Author: Orval Etter

Date of birth: 30 July 1915
Website:
Born in 1915, Orval Etter is a former lawyer and Professor Emeritus of Planning, Public Policy and Management who retired in 1980 from the University of Oregon in Eugene. An amateur musician, he assembled groups of other amateurs to perform in public before co-founding, with Caroline Boekelheide, the Eugene Symphony Orchestra in 1965. The Emerald Chamber Players in Eugene also continue to perform as an offshoot of his early musical groups.
He is a pacifist, a longtime social activist, and was an outspoken conscientious objector during World War II. He became a figure of controversy in his 90s when a peace education discussion group he founded, Pacifica Forum, was opened up in the interest of freedom of speech to any speaker who wanted an audience. After it hosted a series of right-wing speakers, including Holocaust deniers, white separatists, and "revisionist historians," Pacifica Forum was listed as a hate group by the Southern Poverty Law Center, an accusation that Etter denies.
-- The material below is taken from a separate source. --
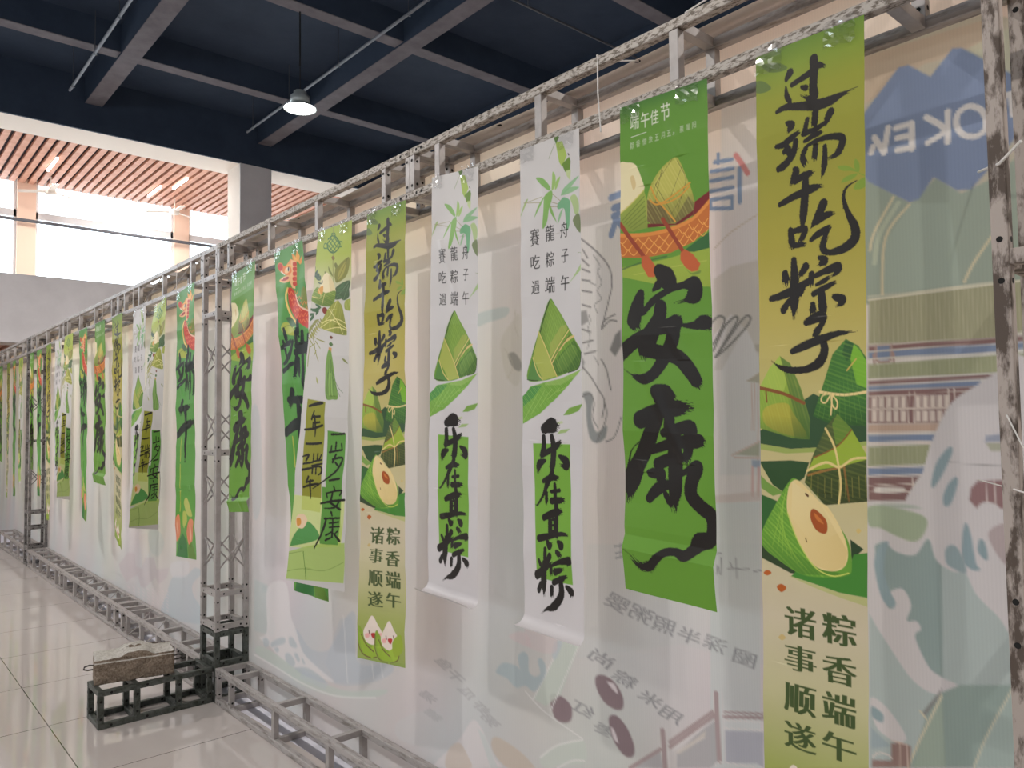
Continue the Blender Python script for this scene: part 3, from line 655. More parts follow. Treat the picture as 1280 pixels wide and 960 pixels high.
T4 = [
  ('b','3e6434',100,[98,52,82,144,42,81,193,75,79,206,101,78,164,124,78,117,109,80,95,76,82,122,56,82]),
  ('b','4a7038',100,[121,50,64,184,103,61]),
  ('b','4a7038',100,[111,64,64,169,112,61]),
  ('b','4a7038',100,[156,51,63,109,90,63]),
  ('b','4a7038',100,[181,70,62,128,105,62]),
  ('b','4a7038',100,[138,41,63,200,91,61]),
  ('b','4a7038',100,[102,80,63,158,123,61]),
  ('b','4a7038',100,[194,84,61,152,119,61]),
  ('b','4a7038',100,[101,77,64,70,68,65,68,89,64,104,95,63]),
  ('b','4a7038',100,[199,79,61,222,86,60,218,106,60,195,99,61]),
  ('b','4a7038',100,[132,40,63,128,31,64,154,34,63,161,46,63]),
  ('b','7a7a48',100,[138,-6,46,144,42,45]),
  ('b','7a7a48',100,[153,128,44,171,298,41]),
  ('q','7a6438',100,[142,144,155,139,172,152,157,160]),
  ('q','6e7040',100,[170,178,182,174,194,188,188,202,175,194]),
  ('q','747a44',100,[160,236,154,220,137,203,123,192,127,204,140,221]),
  ('q','747a44',100,[151,253,138,234,114,215,95,204,105,217,126,237]),
  ('q','747a44',100,[130,261,123,241,105,218,89,204,95,218,109,242]),
  ('q','747a44',100,[176,245,187,231,189,212,187,200,179,210,173,227]),
  ('q','747a44',100,[142,221,142,208,131,193,120,183,121,192,127,208]),
  ('q','747a44',100,[179,216,193,208,198,195,198,185,188,191,178,202]),
  ('q','747a44',100,[112,246,113,231,103,213,93,202,93,213,98,230]),
  ('q','7c7c40',100,[187,266,257,246,284,200,282,162,230,176,180,212]),
  ('q','98924c',100,[198,255,236,235,256,202,260,178,233,192,203,221]),
  ('b','5a5a30',100,[189,265,25,275,161,25]),
  ('q','465a3c',100,[185,342,259,337,288,300,289,267,236,270,182,294]),
  ('q','465a3c',100,[245,351,287,340,288,311,272,287,241,295,220,318]),
  ('b','6a8060',100,[190,343,24,289,264,24]),
  ('b','6a8060',100,[245,351,24,281,286,24]),
  ('q','4c6644',100,[202,297,224,298,243,293,253,287,237,286,215,289]),
  ('q','4c6644',100,[192,307,219,312,245,311,260,307,241,304,214,302]),
  ('q','4c6644',100,[183,318,201,329,225,337,241,339,228,331,206,321]),
  ('q','4c6644',100,[221,288,238,286,249,278,252,271,240,272,226,278]),
  ('q','d6c8a4',100,[67,239,113,211,170,268,188,319,131,316,68,282]),
  ('q','c4b080',60,[126,225,170,268,188,319,152,313]),
  ('q','6b8338',100,[37,271,109,306,180,302,189,325,168,370,85,364,2,334,1,302]),
  ('h','a0a858',50,[37,271,109,306,180,302,189,325,168,370,85,364,2,334,1,302],20,9),
  ('g','46602c',60,[1,314,184,330,168,370,85,364,2,334],90),
  ('q','c48c40',100,[49,282,85,271,88,310,49,300]),
  ('b','c8b878',100,[42,275,35,80,326,34,1,314,35]),
  ('b','c8b878',100,[90,364,34,109,306,34]),
  ('q','44584a',100,[71,261,60,253,44,249,33,247,41,253,56,259]),
  ('q','44584a',100,[71,261,79,256,79,248,76,242,70,245,66,252]),
  ('q','44584a',100,[52,242,41,234,26,230,15,228,23,234,37,240]),
  ('q','44584a',100,[52,242,61,237,61,229,58,223,51,226,47,234]),
  ('q','44584a',100,[34,223,23,216,7,211,-5,210,4,215,19,222]),
  ('q','44584a',100,[34,223,43,218,43,210,39,204,33,208,29,215]),
  ('q','44584a',100,[15,204,3,197,-13,192,-25,190,-16,196,-1,203]),
  ('q','44584a',100,[15,204,24,200,24,191,20,185,14,189,10,196]),
  ('q','44584a',100,[-4,185,-16,178,-33,173,-45,171,-36,177,-21,184]),
  ('q','44584a',100,[-4,185,4,181,4,172,0,166,-6,170,-10,177]),
  ('q','44584a',100,[50,237,39,229,23,224,12,223,20,228,35,235]),
  ('q','44584a',100,[50,237,59,232,59,223,55,217,49,221,45,228]),
  ('q','44584a',100,[39,230,28,222,12,218,1,217,9,222,24,229]),
  ('q','44584a',100,[39,230,48,225,48,217,44,211,38,214,34,222]),
  ('q','44584a',100,[28,224,17,216,1,212,-10,210,-2,216,13,222]),
  ('q','44584a',100,[28,224,37,219,37,211,33,205,27,208,23,215]),
  ('q','44584a',100,[17,218,6,210,-11,205,-22,204,-13,209,2,216]),
  ('q','44584a',100,[17,218,26,213,26,204,22,198,16,202,12,209]),
  ('q','44584a',100,[6,211,-6,203,-22,199,-33,197,-25,203,-10,210]),
  ('q','44584a',100,[6,211,15,206,15,198,11,192,5,196,1,203]),
  ('q','8a9440',100,[260,354,313,351,309,397,285,400,257,389]),
  ('h','b4b068',50,[260,354,313,351,309,397,257,392],70,9),
  ('q','3c5c3a',100,[86,372,55,371,28,378,14,386,37,387,67,383]),
  ('q','3c5c3a',100,[66,381,37,374,8,374,-9,378,12,383,43,387]),
  ('q','3c5c3a',100,[57,392,34,378,3,370,-18,367,-1,377,28,389]),
  ('q','3c5c3a',100,[37,398,8,394,-19,398,-34,403,-12,407,17,407]),
  ('q','3c5c3a',100,[32,404,13,409,4,422,5,432,18,428,32,418]),
  ('q','3c5c3a',100,[65,375,49,383,45,397,48,407,60,401,70,390]),
  ('q','3c5c3a',100,[86,375,74,363,53,355,37,353,46,362,65,372]),
  ('q','7a2e20',100,[97,377,117,374,137,392,121,406,99,395]),
  ('q','84844a',100,[82,423,86,434,98,445,109,451,106,443,97,432]),
  ('q','a09a58',80,[97,430,107,438,122,444,132,446,125,441,112,434]),
  ('q','84844a',100,[76,428,58,427,43,431,36,436,49,437,66,435]),
  ('q','a09a58',80,[92,435,85,441,85,451,88,457,92,452,95,444]),
  ('q','84844a',100,[71,432,75,443,87,454,98,460,95,453,86,441]),
  ('q','a09a58',80,[86,439,96,448,111,453,121,456,114,450,101,443]),
  ('q','84844a',100,[65,437,47,436,32,441,25,446,38,446,55,444]),
  ('q','a09a58',80,[81,444,74,451,74,460,77,466,81,462,84,453]),
  ('q','84844a',100,[60,442,64,453,76,464,87,470,84,462,75,451]),
  ('q','a09a58',80,[75,449,85,457,100,463,110,465,103,460,90,452]),
  ('q','84844a',100,[54,447,36,446,21,450,14,455,27,456,44,454]),
  ('q','a09a58',80,[70,454,63,460,63,470,66,476,70,471,73,463]),
  ('q','84844a',100,[49,451,53,462,65,473,76,479,73,472,64,460]),
  ('q','a09a58',80,[64,458,74,466,89,472,99,475,92,469,79,462]),
  ('q','84844a',100,[43,456,25,455,10,460,3,465,16,466,33,463]),
  ('q','a09a58',80,[59,463,52,470,52,479,55,485,59,481,62,472]),
  ('q','84844a',100,[38,461,42,472,54,483,65,489,62,481,53,470]),
  ('q','a09a58',80,[53,468,63,476,78,482,89,484,81,478,68,471]),
  ('q','84844a',100,[32,466,14,465,-1,470,-8,475,5,475,22,473]),
  ('q','a09a58',80,[48,473,41,479,41,489,44,495,48,490,51,482]),
  ('q','84844a',100,[26,470,31,482,43,492,54,498,51,491,42,479]),
  ('q','a09a58',80,[42,477,52,486,67,491,78,494,70,488,57,481]),
  ('q','84844a',100,[21,475,3,474,-12,479,-20,484,-7,485,11,482]),
  ('q','a09a58',80,[37,482,30,489,30,498,33,505,38,500,41,491]),
  ('q','84844a',100,[15,480,20,491,33,502,43,508,40,500,31,489]),
  ('q','a09a58',80,[31,487,41,495,56,501,67,503,60,498,46,490]),
  ('q','84844a',100,[10,485,-8,484,-23,489,-31,494,-18,495,0,492]),
  ('q','a09a58',80,[26,492,19,499,19,508,22,514,27,510,30,501]),
  ('q','84844a',100,[4,490,9,501,22,512,32,518,29,510,20,498]),
  ('q','a09a58',80,[20,497,31,505,46,511,56,513,49,507,35,500]),
  ('q','84844a',100,[-1,495,-19,494,-35,499,-42,504,-29,504,-11,502]),
  ('q','a09a58',80,[15,502,8,508,8,518,11,524,16,519,19,511]),
  ('q','8c9040',100,[201,349,221,360,243,387,282,494,263,509,169,491,91,468,93,446,139,383]),
  ('h','b0ac58',45,[201,349,243,387,282,494,263,509,169,491,91,468,139,383],95,12),
  ('g','586428',60,[201,349,243,387,282,494,263,509,188,495],30),
  ('b','d6cc8c',100,[93,446,33,174,436,32,281,481,30]),
  ('b','d6cc8c',100,[91,467,33,193,433,32,269,456,30]),
  ('b','d6cc8c',100,[119,480,32,215,472,31,282,488,30]),
  ('b','d6cc8c',100,[144,384,33,212,442,31,253,501,30]),
  ('b','d8d08c',100,[201,350,24,161,410,24,96,455,25]),
  ('b','8a8a48',100,[29,489,50,54,560,49,87,622,48]),
  ('b','8a8a48',100,[52,541,49,19,556,50]),
  ('b','8a8a48',100,[55,529,49,99,565,48]),
  ('b','8a8a48',100,[66,574,49,54,597,49]),
  ('b','8a8a48',100,[64,518,49,125,535,48]),
  ('b','8a8a48',100,[1,510,51,37,546,50]),
  ('b','8a8a48',100,[16,537,50,12,648,49]),
  ('q','6a3a24',100,[159,513,170,508,184,517,172,523]),
  ('q','4e6a3c',100,[157,545,171,537,187,549,173,557]),
  ('p','b88a50',100,[158,560,180,563,180,586,156,583]),
  ('q','6f9048',100,[153,583,181,586,206,680,238,785,205,797,162,791,148,692]),
  ('b','4a6a38',100,[188,666,23,231,736,22,266,765,21]),
  ('b','4a6a38',100,[194,697,22,250,783,21]),
  ('b','4a6a38',100,[166,779,22,167,794,22]),
  ('b','4a6a38',100,[166,616,23,174,773,22]),
  ('b','4a6a38',100,[175,617,23,196,787,22]),
  ('b','4a6a38',100,[179,617,23,217,783,22]),
  ('b','4a6a38',100,[166,676,23,165,773,22]),
  ('b','9ab868',100,[170,616,23,185,780,22]),
  ('b','9ab868',100,[184,678,22,207,782,22]),
  ('q','7a8044',100,[255,613,272,616,294,636,272,628]),
  ('q','9a9a60',100,[81,695,97,715,99,730,86,717]),
  ('p','84842c',100,[34,800,161,810,160,1077,161,1309,48,1310,35,994]),
  ('p','578a3a',100,[178,938,286,943,286,1078,272,1323,282,1384,279,1437,189,1445,189,1283]),
  ('p','bcc870',75,[-11,1250,293,1241,282,1444,74,1480,-13,1491]),
  ('q','4f8a48',100,[96,1359,169,1422,26,1479,8,1472,38,1410]),
  ('q','dcc0a0',100,[26,1345,60,1330,89,1352,71,1393,31,1388]),
  ('q','c88a3c',100,[27,1357,47,1351,56,1374,38,1388]),
  ('p','9ab452',85,[-15,1515,74,1480,163,1450,306,1423,294,1603,-6,1634]),
  ('p','578a3a',100,[164,1193,274,1190,267,1439,173,1447]),
  ('b','5c8034',100,[85,1495,43,104,1619,42]),
  ('b','5c8034',70,[-5,1601,27,83,1574,25,196,1564,24,292,1512,23]),
  ('b','5c8034',70,[-9,1523,27,75,1496,26]),
  ('b','1d1815',100,[209,1160,84,264,1146,98]),
  ('b','1d1815',100,[36,1069,56,72,1058,110,59,1085,92]),
  ('b','1d1815',100,[45,1101,83,101,1089,81]),
  ('b','1d1815',100,[43,1129,111,104,1113,72]),
  ('b','1d1815',100,[103,1051,73,104,1082,72]),
  ('b','1d1815',100,[128,1047,72,126,1078,71]),
  ('b','1d1815',100,[149,1051,71,136,1078,71]),
  ('b','1d1815',100,[101,1085,72,151,1074,71]),
  ('b','1d1815',100,[98,1105,81,157,1090,79]),
  ('b','1d1815',100,[103,1109,81,103,1140,72]),
  ('b','1d1815',100,[123,1105,71,125,1140,71]),
  ('b','1d1815',100,[106,1110,72,150,1105,70,158,1128,96,141,1143,53]),
  ('b','1d1815',100,[82,1156,90,70,1183,90]),
  ('b','1d1815',100,[70,1183,90,109,1171,89]),
  ('b','1d1815',100,[52,1208,91,96,1193,107,142,1182,78]),
  ('b','1d1815',100,[94,1171,89,96,1218,106,99,1255,35]),
  ('b','1d1815',100,[234,1183,66,239,1202,99]),
  ('b','1d1815',100,[190,1219,84,196,1239,67]),
  ('b','1d1815',100,[194,1218,59,274,1197,81,266,1220,65]),
  ('b','1d1815',100,[226,1210,83,215,1259,99]),
  ('b','1d1815',100,[215,1259,99,269,1282,96]),
  ('b','1d1815',100,[160,1269,85,223,1251,99,291,1237,95]),
  ('b','1d1815',100,[263,1246,81,238,1277,81,180,1288,34]),
  ('b','1d1815',100,[221,1300,98,227,1315,65]),
  ('b','1d1815',100,[187,1333,83,266,1320,79]),
  ('b','1d1815',100,[196,1332,82,182,1398,99,143,1472,50]),
  ('b','1d1815',100,[215,1350,65,262,1338,71]),
  ('b','1d1815',100,[216,1368,65,267,1357,63]),
  ('b','1d1815',100,[232,1330,73,235,1408,88]),
  ('b','1d1815',100,[205,1404,81,230,1386,64]),
  ('b','1d1815',100,[206,1426,81,227,1413,80]),
  ('b','1d1815',100,[243,1392,72,273,1419,109]),
  ('b','1d1815',100,[259,1380,63,247,1392,63]),
  ('b','1d1815',100,[51,833,108,100,822,136,144,814,149]),
  ('b','1d1815',100,[90,856,76,76,892,106]),
  ('b','1d1815',100,[79,883,91,131,877,103]),
  ('b','1d1815',100,[95,909,90,129,904,88]),
  ('b','1d1815',100,[31,944,92,85,936,105,147,917,102]),
  ('b','1d1815',100,[96,878,105,101,927,104,102,971,44]),
  ('b','1d1815',100,[86,908,75,85,933,75]),
  ('b','1d1815',100,[50,1008,90,96,1005,103,142,998,101]),
  ('b','1d1815',100,[203,954,98,242,951,83,277,946,95]),
  ('b','1d1815',100,[232,987,82,230,1017,82]),
  ('b','1d1815',100,[196,1035,83,268,1018,80]),
  ('b','1d1815',100,[206,1005,69,204,1029,69]),
  ('b','1d1815',100,[263,991,68,268,1018,80]),
  ('b','1d1815',100,[235,1041,81,218,1077,95]),
  ('b','1d1815',100,[217,1065,82,273,1054,93,249,1107,93,199,1149,68,111,1207,42]),
  ('b','1d1815',100,[233,1077,81,249,1089,94]),
]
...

His writings include a series of volumes on *Municipal Home Rule in Oregon* as well as many articles and pamphlets on history, law, politics, and peace education. In 2011 he donated most of his unpublished writings to the University of Oregon where they are archived in the Special Collections. He continues to work on his memoirs of his childhood and youth, from the years between the two World Wars, a collection of short pieces whimsically titled the *Vignetters*.
Currently in weakened health, he lives in an assisted living facility in the Eugene area where he keeps in close touch with family and friends.